Telecom firms in revenue hunt
Operators are increasingly turning towards quicker and smarter valued added services to offset falling average revenue per user, reports Archana Khatri.
With voice calls getting cheaper, the money game in the telecom services industry has shifted gear. Operators are increasingly turning towards quicker and smarter valued added services (VAS) to offset falling average revenue per user (ARPU), the holy grail of telecom profit seekers.
Revenue from value-added services is only 10 per cent at the moment for Indian operators, but is expected by industry experts to go up to 30 to 40 per cent by 2012. With the expected roll-out of 3G services, quality and number of specialised services, including music, video, gaming and trading applications is bound to increase.

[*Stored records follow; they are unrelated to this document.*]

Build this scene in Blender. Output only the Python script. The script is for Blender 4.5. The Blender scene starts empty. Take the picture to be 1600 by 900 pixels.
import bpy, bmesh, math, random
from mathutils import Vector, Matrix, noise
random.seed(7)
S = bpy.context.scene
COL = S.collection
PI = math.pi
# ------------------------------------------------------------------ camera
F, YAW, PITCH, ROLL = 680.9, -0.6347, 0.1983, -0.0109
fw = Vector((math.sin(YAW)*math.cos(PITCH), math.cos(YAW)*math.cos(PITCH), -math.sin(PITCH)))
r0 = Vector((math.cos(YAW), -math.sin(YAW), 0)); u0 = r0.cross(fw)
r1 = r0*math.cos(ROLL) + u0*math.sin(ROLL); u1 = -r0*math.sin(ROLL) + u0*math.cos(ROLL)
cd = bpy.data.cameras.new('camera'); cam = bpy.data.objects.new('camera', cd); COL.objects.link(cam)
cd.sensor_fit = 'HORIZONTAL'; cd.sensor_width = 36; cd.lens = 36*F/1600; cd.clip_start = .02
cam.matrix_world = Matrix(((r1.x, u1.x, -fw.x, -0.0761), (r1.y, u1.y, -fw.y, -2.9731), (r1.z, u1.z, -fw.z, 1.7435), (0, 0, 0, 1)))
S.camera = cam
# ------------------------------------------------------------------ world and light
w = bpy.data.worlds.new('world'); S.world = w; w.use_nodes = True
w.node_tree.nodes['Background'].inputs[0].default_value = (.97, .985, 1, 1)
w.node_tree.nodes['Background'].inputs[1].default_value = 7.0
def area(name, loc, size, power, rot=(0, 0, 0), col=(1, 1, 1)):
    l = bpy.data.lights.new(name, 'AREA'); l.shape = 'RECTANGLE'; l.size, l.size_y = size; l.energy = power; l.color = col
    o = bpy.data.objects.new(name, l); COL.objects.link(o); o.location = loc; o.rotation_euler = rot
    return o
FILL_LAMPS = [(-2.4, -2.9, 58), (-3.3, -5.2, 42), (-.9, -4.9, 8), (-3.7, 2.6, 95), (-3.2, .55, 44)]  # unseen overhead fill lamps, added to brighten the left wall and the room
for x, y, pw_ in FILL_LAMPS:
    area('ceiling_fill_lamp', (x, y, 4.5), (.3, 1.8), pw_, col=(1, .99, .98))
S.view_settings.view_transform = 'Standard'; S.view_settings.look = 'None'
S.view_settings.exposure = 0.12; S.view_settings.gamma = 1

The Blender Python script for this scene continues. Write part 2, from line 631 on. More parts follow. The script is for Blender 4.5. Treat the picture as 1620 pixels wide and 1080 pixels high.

"The purpose is to reduce the shelf life of VAS, which is 6 to 9 months, to two week or more," said an official from telecom application software provider Apoena, which is working with Airtel to install a one-stop facility to club services.
It is installing an application software "that will overcome the technology barriers in clubbing different value added services together, especially for the large pre-paid market".
Currently 60 per cent of the VAS revenue for GSM operators comes from text messages. GSM operators have not been able to tap the market for data-based services because it is technically complicated and also because GPRS handsets that help these services are costlier.
Also, data-based services such as video downloads involve higher costs. A TV video clip currently cost Rs 10/10 kbps, or Rs 499 flat. While a game on mobile on GSM handsets costs Rs 50/game or Rs 99- Rs 150 are charged for a premium game.
"The users actually cannot count how many kilo bites they have used, so this has hidden costs, and this is what makes it more costly," said Jay Kumar Jain, Director and Co-Founder of Astitute Systems Technology, a telecom content and application provider company.
CDMA operators, on the other hand, are aggressively tapping data-based services. Pankaj Sethi, president VAS at Tata Teleservices said, "Most of the data-based services are targeted at high-end segment whereas actual users are found in the mass market. This needs to change."
"Since the launch of data service in our basic phones that may cost as low as Rs 2,000, we have seen the sales double," Sethi added.
According to data from industry associations, mobile music sales stood at about Rs 1,200 crore in 2006, compared with Rs 756 crore recorded by music shipped over the conventional mode.